Exercise:
Leave out the pictures, and retype only the lines from the beginning of the material through the line that contains "from math import", including both.

Working data:

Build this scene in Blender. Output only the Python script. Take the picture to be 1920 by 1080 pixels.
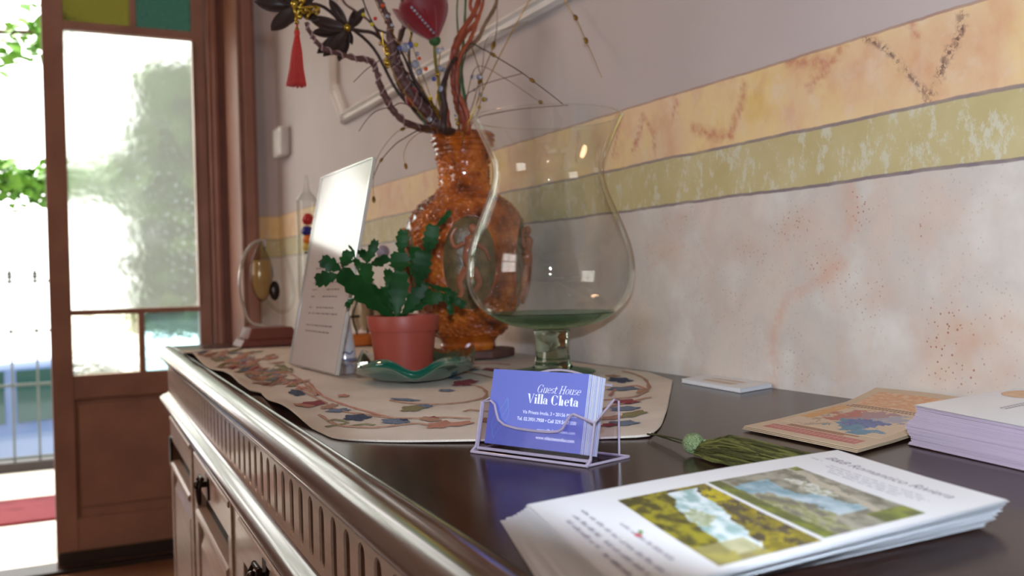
import bpy, math, random
import numpy as np
from mathutils import Vector, Matrix, noise
from math import sin, cos, pi, radians, sqrt, atan2

for _o in list(bpy.data.objects): bpy.data.objects.remove(_o)
SC = bpy.context.scene
COL = SC.collection

# ------------------------------------------------------------------ camera
F = 1770.0
TH, PI_, RO = radians(26.43), radians(.66), radians(1.4)
CAM = Vector((0, 0, .927))
fw = Vector((sin(TH)*cos(PI_), cos(TH)*cos(PI_), -sin(PI_)))
r0 = Vector((cos(TH), -sin(TH), 0)); u0 = r0.cross(fw)
rc = cos(RO)*r0 - sin(RO)*u0; uc = sin(RO)*r0 + cos(RO)*u0
cd = bpy.data.cameras.new('camera'); cam = bpy.data.objects.new('camera', cd); COL.objects.link(cam)
cd.sensor_width = 36; cd.lens = F/1920*36; cd.clip_start = .02; cd.clip_end = 200
cd.dof.use_dof = True; cd.dof.focus_distance = .76; cd.dof.aperture_fstop = 8.5
cam.matrix_world = Matrix(((rc.x, uc.x, -fw.x, CAM.x), (rc.y, uc.y, -fw.y, CAM.y), (rc.z, uc.z, -fw.z, CAM.z), (0, 0, 0, 1)))
SC.camera = cam

# ------------------------------------------------------------------ world, daylight, exposure
SC.view_settings.view_transform = 'Standard'; SC.view_settings.look = 'None'
SC.view_settings.gamma = 1; SC.view_settings.use_curve_mapping = False
SC.view_settings.exposure = -0.42
w = bpy.data.worlds.new('sky'); SC.world = w; w.use_nodes = True
bg = w.node_tree.nodes['Background']; bg.inputs[0].default_value = (1, .985, .95, 1); bg.inputs[1].default_value = 6.0

def light(name, kind, loc, target, energy, color=(1, 1, 1), **kw):
    d = bpy.data.lights.new(name, kind); d.energy = energy; d.color = color
    for k, v in kw.items(): setattr(d, k, v)
    o = bpy.data.objects.new(name, d); COL.objects.link(o); o.location = loc
    o.rotation_euler = (Vector(target)-Vector(loc)).to_track_quat('-Z', 'Y').to_euler()
    return o
light('sun', 'SUN', (-2, 8, 6), (-.2, 4.6, 0), 5.0, (1, .96, .9), angle=.02)
# added warm fill light, set at an unseen window across the room
light('room_fill', 'AREA', (-3.2, .8, 1.6), (.7, 1.0, 1.1), 9, (1, .80, .62), shape='RECTANGLE', size=1.5, size_y=1.3)
# added warm fill under the ceiling, with no lamp fixture
light('warm_fill', 'AREA', (-1.1, 2.0, 2.78), (-.8, 2.0, 0), 17, (1, .56, .32), shape='DISK', size=.45)
# the photographer's small flash, above the lens
aim = CAM + fw + rc*(1820-960)/F - uc*(-260-540)/F
light('camera_flash', 'SPOT', CAM + uc*.085 - fw*.02, aim + uc*.085 - fw*.02, 38, (.78, .88, 1), spot_size=radians(102.4), spot_blend=.06, shadow_soft_size=.012)
# sky portal at the open door leaf
pt = light('door_portal', 'AREA', (-.02, 3.46, 1.2), (-.02, 0, 1.2), 1, shape='RECTANGLE', size=1.2, size_y=2.4)
pt.data.cycles.is_portal = True

# ------------------------------------------------------------------ geometry helpers
WX = .706          # wall plane
def ray(px, py): return fw + rc*(px-960)/F - uc*(py-540)/F
def on(px, py, z=.8):
    d = ray(px, py); return CAM + d*((z-CAM.z)/d.z)
def aty(px, py, y, lim=True):
    d = ray(px, py); p = CAM + d*(y/d.y)
    if lim and p.x > .685: p = CAM + d*(.685/d.x)
    return p

class MB:
    def __init__(s): s.v = []; s.f = []; s.m = []
    def add(s, vs, fs, m=0):
        b = len(s.v); s.v += [tuple(v) for v in vs]; s.f += [tuple(i+b for i in f) for f in fs]; s.m += [m]*len(fs); return s
    def box(s, c, d, m=0, R=None):
        vs = []
        for x in (-1, 1):
            for y in (-1, 1):
                for z in (-1, 1):
                    p = Vector((x*d[0]/2, y*d[1]/2, z*d[2]/2))
                    if R: p = R @ p
                    vs.append(Vector(c)+p)
        return s.add(vs, [(0, 1, 3, 2), (4, 6, 7, 5), (0, 4, 5, 1), (2, 3, 7, 6), (0, 2, 6, 4), (1, 5, 7, 3)], m)
    def bb(s, x0, x1, y0, y1, z0, z1, m=0):
        return s.box(((x0+x1)/2, (y0+y1)/2, (z0+z1)/2), (abs(x1-x0), abs(y1-y0), abs(z1-z0)), m)
    def prism(s, pts, n, m=0):       # closed outline (3-D) pushed along n
        k = len(pts); n = Vector(n); a = [Vector(p) for p in pts]
        return s.add(a+[p+n for p in a], [tuple(range(k))[::-1], tuple(range(k, 2*k))]+[(i, (i+1) % k, (i+1) % k+k, i+k) for i in range(k)], m)
    def lathe(s, prof, c=(0, 0, 0), n=32, m=0, sx=1, sy=1):
        vs = []; fs = []; k = len(prof)
        for r, z in prof:
            for i in range(n):
                a = 2*pi*i/n; vs.append((c[0]+r*cos(a)*sx, c[1]+r*sin(a)*sy, c[2]+z))
        for j in range(k-1):
            for i in range(n): fs.append((j*n+i, j*n+(i+1) % n, (j+1)*n+(i+1) % n, (j+1)*n+i))
        return s.add(vs, fs, m)
    def tube(s, path, r, n=8, m=0, flat=1.0, twist=0, caps=True):
        P = [Vector(p) for p in path]; k = len(P)
        if not hasattr(r, '__len__'): r = [r]*k
        elif len(r) == 2 and k != 2: r = [r[0]+(r[1]-r[0])*i/(k-1) for i in range(k)]
        t = (P[1]-P[0]).normalized(); a = t.orthogonal().normalized(); vs = []
        for i in range(k):
            t = (P[min(i+1, k-1)]-P[max(i-1, 0)])
            t = t.normalized() if t.length > 1e-9 else Vector((0, 0, 1))
            a = (a - t*a.dot(t)); a = a.normalized() if a.length > 1e-6 else t.orthogonal().normalized()
            b = t.cross(a)
            for j in range(n):
                q = 2*pi*j/n + twist*i
                ca, sa = cos(2*pi*j/n), sin(2*pi*j/n)*flat
                if twist: ca, sa = ca*cos(twist*i)-sa*sin(twist*i), ca*sin(twist*i)+sa*cos(twist*i)
                vs.append(P[i]+(a*ca+b*sa)*r[i])
        fs = [(i*n+j, i*n+(j+1) % n, (i+1)*n+(j+1) % n, (i+1)*n+j) for i in range(k-1) for j in range(n)]
        if caps: fs += [tuple(range(n))[::-1], tuple(range((k-1)*n, k*n))]
        return s.add(vs, fs, m)
    def ball(s, c, r, n=8, m=0, R=None):
        if not hasattr(r, '__len__'): r = (r, r, r)
        vs = []; fs = []; h = max(4, n//2+1)
        for j in range(h+1):
            for i in range(n):
                t = pi*j/h; p = Vector((r[0]*sin(t)*cos(2*pi*i/n), r[1]*sin(t)*sin(2*pi*i/n), r[2]*cos(t)))
                if R: p = R @ p
                vs.append(Vector(c)+p)
        for j in range(h):
            for i in range(n): fs.append((j*n+i, (j+1)*n+i, (j+1)*n+(i+1) % n, j*n+(i+1) % n))
        return s.add(vs, fs, m)
    def grid(s, fn, nu, nv, m=0):
        vs = [fn(i/nu, j/nv) for j in range(nv+1) for i in range(nu+1)]
        return s.add(vs, [(j*(nu+1)+i, j*(nu+1)+i+1, (j+1)*(nu+1)+i+1, (j+1)*(nu+1)+i) for j in range(nv) for i in range(nu)], m)
    def build(s, name, mats, parent=None, smooth=False, bevel=0, seg=2, solid=0, angle=None, weld=False):
        me = bpy.data.meshes.new(name); me.from_pydata(s.v, [], s.f)
        if not hasattr(mats, '__len__'): mats = [mats]
        for q in mats: me.materials.append(q)
        for p, q in zip(me.polygons, s.m): p.material_index = q; p.use_smooth = smooth
        if weld:
            import bmesh
            b = bmesh.new(); b.from_mesh(me); bmesh.ops.remove_doubles(b, verts=b.verts, dist=1e-6); bmesh.ops.recalc_face_normals(b, faces=b.faces); b.to_mesh(me); b.free()
        o = bpy.data.objects.new(name, me); COL.objects.link(o)
        if solid:
            q = o.modifiers.new('solid', 'SOLIDIFY'); q.thickness = solid; q.offset = -1
        if bevel:
            q = o.modifiers.new('bevel', 'BEVEL'); q.width = bevel; q.segments = seg; q.limit_method = 'ANGLE'; q.angle_limit = radians(35)
        if angle:
            q = o.modifiers.new('split', 'EDGE_SPLIT'); q.split_angle = radians(angle)
        if parent:
            o.parent = parent; bpy.context.view_layer.update() if False else None
            o.matrix_parent_inverse = Matrix.Translation(parent.location).inverted() if parent.parent is None and parent.type == 'EMPTY' else Matrix.Identity(4)
        me.update()
        return o

def thing(name, label, cat, loc=(0, 0, 0), group=None):
    o = bpy.data.objects.new(name, None); COL.objects.link(o); o.location = loc; o.empty_display_size = .02
    return tag(o, label, cat, group)
def tag(o, label, cat, group=None):
    o['label'] = label; o['category'] = cat
    if group: o['group'] = group
    return o
def struct(o): o['kind'] = 'structure'; return o

def smoothpath(pts, n=6):            # Catmull-Rom through the points
    P = [Vector(p) for p in pts]; P = [P[0]*2-P[1]]+P+[P[-1]*2-P[-2]]; out = []
    for i in range(1, len(P)-2):
        for k in range(n):
            t = k/n; a, b, c, d = P[i-1:i+3]
            out.append(.5*((2*b)+(c-a)*t+(2*a-5*b+4*c-d)*t*t+(3*b-a-3*c+d)*t**3))
    return out+[P[-2]]

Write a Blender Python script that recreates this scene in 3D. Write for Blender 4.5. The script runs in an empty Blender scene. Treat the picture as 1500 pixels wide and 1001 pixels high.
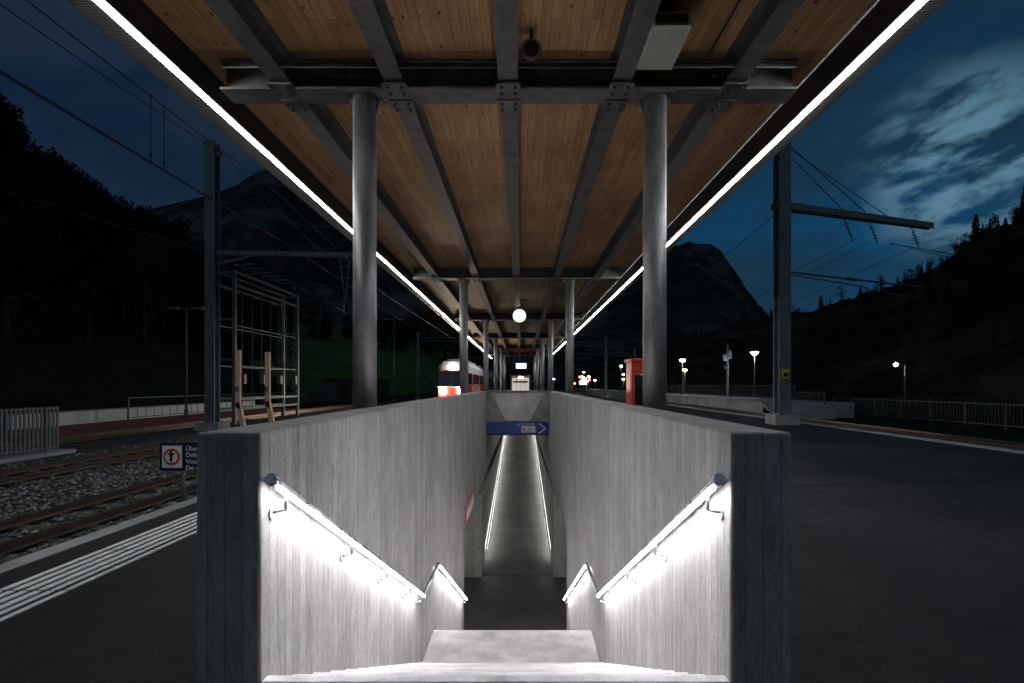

Written reply:
Build this scene in Blender. Output only the Python script. Take the picture to be 1920 by 1080 pixels.
import bpy, math, random
import numpy as np
from mathutils import Vector, Matrix, noise
from math import sin, cos, pi, radians, sqrt, atan2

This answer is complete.